In Anatolia la polizia turca rastrella gli armeni di religione cristiana perché combattano sul fronte della prima guerra mondiale (in realtà per condurli ai lavori forzati). Tra loro c’è il giovane fabbro Nazaret Manoogian, padre di due bambine. Tra il 1915 e il ’16, il governo dei Giovani Turchi compie il genocidio degli armeni. Nazaret vi sfugge e, saputo che le sue figlie sono vive, va alla loro ricerca dai deserti della Siria a Cuba, fino al Nord Dakota.

Ci sono varie metafore nel Padre, a partire dal titolo originale: "The cut", con allusione al crudele «taglio» delle vite operato dalla strage, ma anche a quello della gola del protagonista, il cui mutismo è chiaramente simbolico. Però l’aspetto predominante è da kolossal vecchio stile: il genere di film che «si racconta da sé» cancellando la presenza dell’autore, il quale si nasconde dietro ai personaggi e agli eventi senza lasciare tracce di uno stile.

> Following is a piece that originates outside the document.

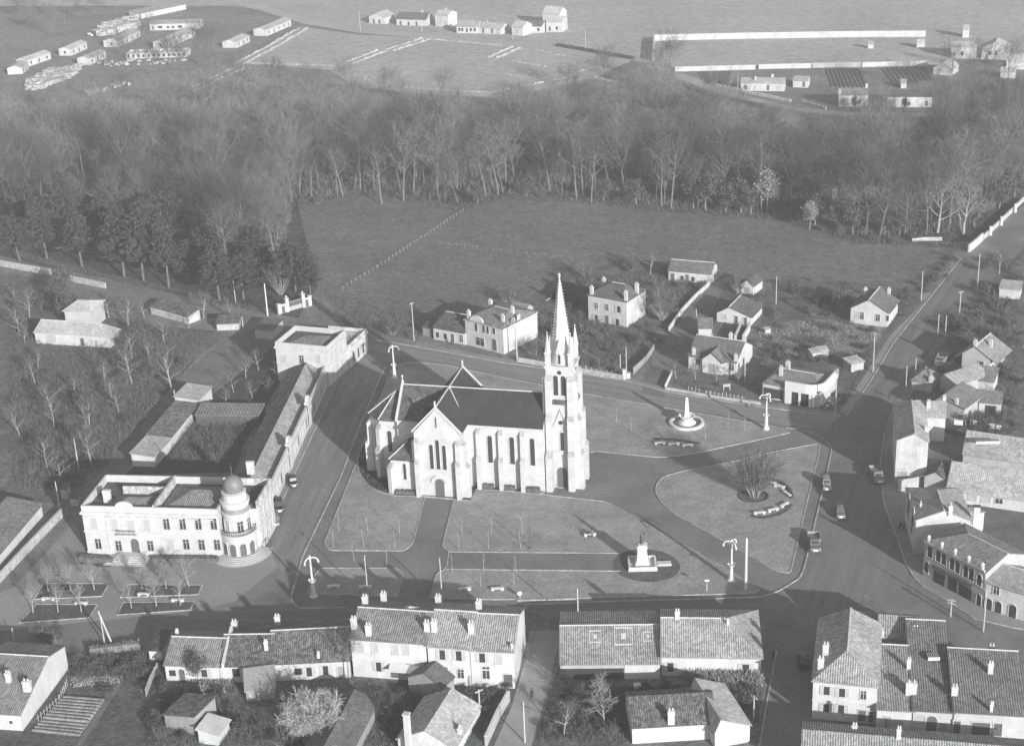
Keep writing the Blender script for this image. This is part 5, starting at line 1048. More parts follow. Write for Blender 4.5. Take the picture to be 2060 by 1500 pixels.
def bare(seed, H=16, clear=.38, spread=.3, nl=11, up=.35, r=.3, tw=(5, 4), w=.05, lean=.03, depth=1, rnd=False):
    T = Tree(seed); rng = T.r
    pts, d = T.limb(np.zeros(3), norm(np.array([rng.normal()*lean, rng.normal()*lean, 1])), H*.86, r, r*.22, 6, .06, .05, 6)
    for k in range(nl):
        f = clear+(1-clear)*(k+.4)/nl; p = along(pts, min(f, .99)); az = k*2.4+rng.random()*.8; el = .35+up*rng.random()+.5*(k/nl)
        dd = norm(np.array([math.cos(az), math.sin(az), math.tan(min(el, 1.25))])); ln = H*spread*((.45+.75*math.sin(math.pi*(.12+.8*(k+.5)/nl))) if rnd else (1.15-.6*k/nl))*(.75+.5*rng.random())
        lp, ld = T.limb(p, dd, ln, r*.42*(1-.5*k/nl), r*.12, 3, .16, .16, 4)
        for j in range(tw[0]):
            q = along(lp, .3+.7*(j+.5)/tw[0]); T.twigs(q, norm(ld+vrand(rng)*1.0+np.array([0, 0, .15])), ln*(.34+.25*rng.random()), tw[1], w, depth)
    for j in range(5): T.twigs(pts[-1], norm(np.array([rng.normal()*.5, rng.normal()*.5, 1])), H*.14, tw[1], w, depth)
    return T
def fan(seed, H=12, stems=16, spread=.5, r=.16, tw=(6, 4), w=.045, base=.5, depth=1):
    T = Tree(seed); rng = T.r
    for k in range(stems):
        az = 2*math.pi*k/stems+rng.random(); t_ = spread*math.sqrt(rng.random()); d = norm(np.array([math.cos(az)*t_, math.sin(az)*t_, 1]))
        p = np.array([math.cos(az), math.sin(az), 0])*base*rng.random(); ln = H*(.62+.38*rng.random())*(1-.25*t_)
        lp, ld = T.limb(p, d, ln*.8, r*(.6+.4*rng.random()), r*.15, 4, .06, .06, 4)
        for j in range(tw[0]): T.twigs(along(lp, .3+.7*(j+.5)/tw[0]), norm(ld+vrand(rng)*.9+np.array([0, 0, .1])), ln*(.15+.13*rng.random()), tw[1], w, depth)
    return T
def conifer(seed, H=16, R0=4.2, tiers=17, clear=.16, size=.34, dens=1.0, top=.9):
    T = Tree(seed); rng = T.r; pts, d = T.limb(np.zeros(3), np.array([0, 0, 1.]), H*.97, .38, .06, 5, .03, .03, 6)
    for k in range(tiers):
        f = clear+(1-clear)*k/tiers; z = H*f*.98; rad = R0*((1-(f-clear)/(1-clear))**top)*(.75+.4*rng.random())+.35; nb = 7 if k < tiers*.7 else 5
        for j in range(nb):
            az = 2*math.pi*(j+rng.random()*.7)/nb+k; ln = rad*(.65+.5*rng.random()); d = norm(np.array([math.cos(az), math.sin(az), .28-.2*rng.random()])); p0 = along(pts, min(f, .98))
            p1 = p0+d*ln; T.t.tube(p0, p1, .06, .02, 3, cap=False)
            for q in range(int(ln*7*dens)+3):
                u = .2+.85*rng.random(); c = p0+d*ln*u+rng.normal(size=3)*np.array([.3, .3, .22])*(.4+.5*u); T.leaf(c, size*(.6+.7*rng.random()))
    return T
def leafy(seed, H=5, R0=2, n=900, size=.22, trunk=1.2, r=.12, flat=1.0, clumps=14):
    T = Tree(seed); rng = T.r; pts, d = T.limb(np.zeros(3), np.array([0, 0, 1.]), max(trunk, .3)+H*.2, r, r*.5, 3, .08, .05, 5)
    cs = []
    for k in range(clumps):
        v = vrand(rng)*R0*(.45+.5*rng.random()); v[2] = abs(v[2])*.9*flat if trunk < .5 else v[2]*flat; c = np.array([0, 0, trunk+(H-trunk)*.5])+v*np.array([1, 1, (H-trunk)*.5/R0*1.0]); cs.append(c)
        T.t.tube(pts[-2], c, r*.35, r*.1, 3, cap=False)
    for k in range(n):
        c = cs[k % clumps]; T.leaf(c+rng.normal(size=3)*R0*.24, size*(.6+.7*rng.random()))
    return T
PROTO = {}
def proto(key, T, bark=None, twig=None):
    """meshes shared by all trees of one growth form"""
    tm = T.t.mesh('trunk', fix=False); tm.materials.append(bark or BARK); cm = T.crown(); cm.materials.append(twig or TWIG); PROTO[key] = (tm, cm)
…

Detto in modo più radicale, pur non essendo male Il padre manca di uno «sguardo», della visione in grado di riscattare con un grande film tanti anni di colpevole oblio. Qualcuno, quando è stato presentato in concorso alla Mostra di Venezia, ha tirato fuori il classicismo di David Lean: di cui, però, il film non ha ereditato che in minima parte la potenza e il respiro epico, traducendoli invece in termini accademici.

Dopo una parte iniziale intensamente drammatica, quella del massacro, il film si articola in un dilatato road-movie non privo di lungaggini e di parti fiacche. Un percorso melodrammatico fatto d’incontri cattivi e buoni, spesso appartenenti al repertorio dei «luoghi obbligati» del mélo, lungo il quale lo spettatore è tenuto a condividere, contro tutte le probabilità, la speranza che ha Nazaret di potersi ricongiungere con le figlie. Però tutto ciò è gestito, più che come una grande saga storico- familiare, secondo le modalità un po’ ricattatorie del melodramma. E peggio va le volte in cui Akin si lascia andare a scene oniriche, stridenti col tono neutro del resto. Sappiamo che il regista si è attirato le inimicizie dei turchi negazionisti della strage; e non abbiamo dubbi sulla sincerità delle sue intenzioni. E tuttavia, dinanzi a un racconto romanzesco dal finale catartico la cui cosa più emozionante sono i grandi paesaggi in campo lungo, non possiamo impedirci di considerare il film un’occasione mancata.